1. WITH this chapter the history of Joseph commences, and sets

before our eyes such a scene of wonders wrought by Divine

Providence in such a variety of surprising instances, as cannot

fail to confirm our faith in God, show the propriety of

resignation to his will, and confidence in his dispensations, and

prove that all things work together for good to them that love

him. Joseph has often been considered as a type of Christ, and

this subject in the hands of different persons has assumed a great

variety of colouring. The following parallels appear the most

probable; but I shall not pledge myself for the propriety of any

of them: "Jesus Christ, prefigured by Joseph, the beloved of his

father, and by him sent to visit his brethren, is the innocent

person whom his brethren sold for a few pieces of silver, the

bargain proposed by his brother Judah, (Greek Judas,) the very

namesake of that disciple and brother (for so Christ vouchsafes to

call him) who sold his Lord and Master; and who by this means

became their Lord and Saviour; nay, the Saviour of strangers, and

of the whole world; which had not happened but for this plot of

destroying him, the act of rejecting, and exposing him to sale. In

both examples we find the same fortune and the same innocence:

Joseph in the prison between two criminals; Jesus on the cross

between two thieves. Joseph foretells deliverance to one of his

companions and death to the other, from the same omens: of the two

thieves, one reviles Christ, and perishes in his crimes; the other

believes, and is assured of a speedy entrance into paradise.

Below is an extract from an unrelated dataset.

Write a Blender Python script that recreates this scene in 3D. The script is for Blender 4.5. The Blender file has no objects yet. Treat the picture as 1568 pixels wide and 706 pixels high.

Joseph requests the person that should be delivered to be mindful

of him in his glory; the person saved by Jesus Christ entreats his

deliverer to remember him when he came into his kingdom."-See

Pascal's Thoughts. Parallels and coincidences of this kind

should always be received cautiously, for where the Spirit of God

has not marked a direct resemblance, and obviously referred to it

as such in some other part of his word, it is bold, if not

dangerous, to say "such and such things and persons are types of

Christ." We have instances sufficiently numerous, legitimately

attested, without having recourse to those which are of dubious

import and precarious application. See the observation on

Clarke "Ge 40:23".

2. Envy has been defined, "pain felt, and malignity conceived,

at the sight of excellence or happiness in another." Under this

detestable passion did the brethren of Joseph labour; and had not

God particularly interposed, it would have destroyed both its

subjects and its object, Perhaps there is no vice which so

directly filiates itself on Satan, as this does. In opposition to

the assertion that we cannot envy that by which we profit, it may

be safely replied that we may envy our neighbour's wisdom, though

he gives us good counsel; his riches, though he supplies our

wants; and his greatness, though he employs it for our protection.

3. How ruinous are family distractions! A house divided against

itself cannot stand. Parents should take good heed that their own

conduct be not the first and most powerful cause of such

dissensions, by exciting envy in some of their children through

undue partiality to others; but it is in vain to speak to most

parents on the subject; they will give way to foolish

predilections, till, in the prevailing distractions of their

families, they meet with the punishment of their imprudence, when

regrets are vain, and the evil past remedy.